The United Defense Group scored a partial victory in the Handley manga obscenity case (see "CBLDF in Manga Obscenity Case") in a ruling last summer as the court ruled that sections of the PROTECT Act 1466 a(2) and b(2) are infirm because they “do not require that the material be deemed obscene” by a jury, but instead substitute standards set by Congress as to what is per se or patently obscene.  The Court cited the Supreme Court’s decision in the Smith case to argue that “appeals to ‘prurient interest’ and ‘patent offensiveness’ are standards that cannot be defined legislatively and instead are questions of fact for the jury to resolve” (using the Miller criteria).

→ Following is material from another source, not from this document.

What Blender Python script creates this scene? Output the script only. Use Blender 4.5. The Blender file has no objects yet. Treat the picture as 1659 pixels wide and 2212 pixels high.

The three criteria that must be met in order to judge material obscene that are set forth in the Miller case are: (1) would the average person find that the material appeals to the prurient interest; (2) whether the material depicts, in patently offensive way, sexual conduct specifically defined by applicable state law; (3) whether the work, taken as a whole, lacks serious literary, artistic, political, or scientific value.


The ruling was far from a total victory for the defense as the court disagreed with several of the defense’s motions and did not grant them.  The defense argued that the defendant had the right to possess pornography in which no real children were used, a concept that the court rejected, as it did Constitutional challenges based on the vagueness of the terms “appears to be” and “minor.”


The court also did not agree with the defense’s contention that the possession of the material by Handley in his own home was protected by the Fourth Amendment’s right to privacy, declaring it was not disposed to “permit importation of admittedly obscene materials simply because it is imported for private use only.”


"Importation" is at the very heart of the the Handley case, which began in May of 2006 when a Postal Inspector examined an express mail shipment from Japan to Mr. Handley that contained seven volumes of manga.  The Inspector determined that the package contained images of objectionable content and then applied for a search warrant.  Mr. Handley, who had no idea that his package had been searched, picked it up at the post office and was followed home by various law enforcement officers, who seized his collection of over 1200 volumes of manga as well as hundreds of DVDs, VHS tapes, laser discs and seven computers.  Though Handley’s collection included a wide spectrum of manga, he is being prosecuted for images from just a handful of volumes.


With the fate of the case now resting squarely on the Miller criteria, the role of the CBLDF in providing expert witnesses who can testify to the literary and artistic merits of the manga in question is crucial.